We are in the final stages of buying a sailboat! The survey happens next Wednesday, and if the surveyor finds nothing egregious, we'll be exchanging money for boat! I might be excited. :)

She's a Yamaha 25II, built in 1977. So a rather small boat, really, but plenty of space for a couple to do daysailing and short trips, plus space to bring a friend or two along if they don't mind being cozy. Her lines are well-laid out, all coming back to the cockpit where you can reach everything you need to control without having to scramble all around (as you have to on some bigger boats). Other advantages of a smaller boat: the physical forces generated by the sails are less, so some things you can have a chance of manhandling when necessary, and it's less likely to hurt you quite as badly if things go wrong. (But things can still hurt you even on a small boat; you still gotta pay attention!)

Finally, a 25' boat turns out to be significantly cheaper than even ones a few feet longer. Drew* says the price can really jump even for a 31' boat. But we spent more on a then-13-year-old Toyota Tacoma pickup truck than the purchase price of the Yamaha. (Double, actually, if I do the math!) Her sails will need replacing soon-ish — the genoa is the original 1977 sail! — but they're in usable shape for daysailing right now. And the seller's asking price is substantially less than what other Yamahas have sold for... just about the cost of a new set of sails, in fact. ;) so that seems fair to us, plus we get to pick out the characteristics we want in the new sails.

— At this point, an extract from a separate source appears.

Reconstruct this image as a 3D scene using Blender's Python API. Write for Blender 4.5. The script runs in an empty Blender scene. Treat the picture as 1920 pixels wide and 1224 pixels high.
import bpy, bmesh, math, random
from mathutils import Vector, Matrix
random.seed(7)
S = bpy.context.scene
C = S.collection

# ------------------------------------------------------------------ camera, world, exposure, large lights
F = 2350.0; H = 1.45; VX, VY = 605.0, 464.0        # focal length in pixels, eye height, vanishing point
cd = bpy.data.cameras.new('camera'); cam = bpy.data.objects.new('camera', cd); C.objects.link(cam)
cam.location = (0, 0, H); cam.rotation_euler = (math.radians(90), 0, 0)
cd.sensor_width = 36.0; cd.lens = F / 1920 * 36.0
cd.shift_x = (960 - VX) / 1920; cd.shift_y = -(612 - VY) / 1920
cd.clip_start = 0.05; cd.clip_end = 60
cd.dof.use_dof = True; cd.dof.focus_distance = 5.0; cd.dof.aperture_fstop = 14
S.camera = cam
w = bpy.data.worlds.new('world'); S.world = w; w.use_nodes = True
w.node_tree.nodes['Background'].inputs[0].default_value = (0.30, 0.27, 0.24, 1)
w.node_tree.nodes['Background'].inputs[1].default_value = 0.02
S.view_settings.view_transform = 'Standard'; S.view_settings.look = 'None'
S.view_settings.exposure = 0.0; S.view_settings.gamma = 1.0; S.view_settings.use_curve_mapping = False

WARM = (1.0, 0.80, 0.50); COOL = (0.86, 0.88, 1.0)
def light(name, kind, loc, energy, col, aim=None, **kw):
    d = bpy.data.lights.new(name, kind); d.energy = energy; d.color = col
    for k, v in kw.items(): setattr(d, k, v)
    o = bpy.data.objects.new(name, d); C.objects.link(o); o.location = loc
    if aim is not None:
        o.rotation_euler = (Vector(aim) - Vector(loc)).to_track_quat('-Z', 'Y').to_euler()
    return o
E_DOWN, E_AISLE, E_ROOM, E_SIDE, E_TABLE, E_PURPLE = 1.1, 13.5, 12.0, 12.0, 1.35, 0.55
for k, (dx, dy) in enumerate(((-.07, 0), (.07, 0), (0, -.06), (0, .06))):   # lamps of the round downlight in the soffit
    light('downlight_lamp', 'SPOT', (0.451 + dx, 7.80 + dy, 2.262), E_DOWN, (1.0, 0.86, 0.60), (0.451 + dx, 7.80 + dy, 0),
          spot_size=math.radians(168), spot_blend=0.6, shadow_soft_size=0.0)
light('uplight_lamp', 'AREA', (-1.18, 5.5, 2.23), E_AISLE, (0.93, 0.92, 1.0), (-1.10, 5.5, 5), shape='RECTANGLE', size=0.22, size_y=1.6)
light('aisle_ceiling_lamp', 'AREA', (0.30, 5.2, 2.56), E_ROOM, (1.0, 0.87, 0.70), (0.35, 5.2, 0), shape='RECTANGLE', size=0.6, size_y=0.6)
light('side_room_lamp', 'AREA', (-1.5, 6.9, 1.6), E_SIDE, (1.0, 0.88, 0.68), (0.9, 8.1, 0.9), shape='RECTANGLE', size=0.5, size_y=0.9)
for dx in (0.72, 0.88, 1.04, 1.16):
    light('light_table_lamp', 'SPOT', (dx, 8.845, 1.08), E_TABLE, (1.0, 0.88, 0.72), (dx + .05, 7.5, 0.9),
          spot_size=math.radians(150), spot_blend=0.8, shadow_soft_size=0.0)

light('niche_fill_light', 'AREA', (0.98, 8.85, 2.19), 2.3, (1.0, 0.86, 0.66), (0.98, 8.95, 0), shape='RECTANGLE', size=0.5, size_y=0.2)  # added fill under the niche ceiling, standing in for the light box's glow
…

I've only taken a 2-weekend sailing "class" (I found the instruction disappointing) in tiny FJ's back in 2016, and have been out as mostly a passenger (rather than crew) on the Yamaha's test sail and on a club's Catalina 24'. I'm scheduled to take a weekend ASA Keelboats 101 class at the end of April, but really I've done practically no sailing yet. So yeah, it might seem a little crazy that we're buying a boat "so soon."

But really, Drew is the one buying the boat, and sailboats are anything but new to him. He grew up on a different Yamaha 25' before his family moved into a larger Jeanneau 45'. While I was taking my little FJ classes, he was more seriously getting back into sailing. While I was in Mexico, he was joining friends for day sails and Duck Dodges. He'd made a Craigslist alert for Yamaha sailboats and been keeping an eye on how often they came up for sale, in what condition, and for how much. So when he saw this Yamaha in nearby Tacoma, we went to see it.

I've been enjoying learning how to sail. It's like a whole new language of nautical terms, so that appeals to the language nerd in me. There's a whole new welcoming community of sailors that I didn't know existed. There's lots of hands-on skills to practice, master, and geek out about. And I'm just plain excited to have new adventures to share with Drew.

Hopefully by this time next week, we'll be working out the logistics of transferring the boat to our ownership! :D

*Forrest is going by Drew now (it's one of his middle names).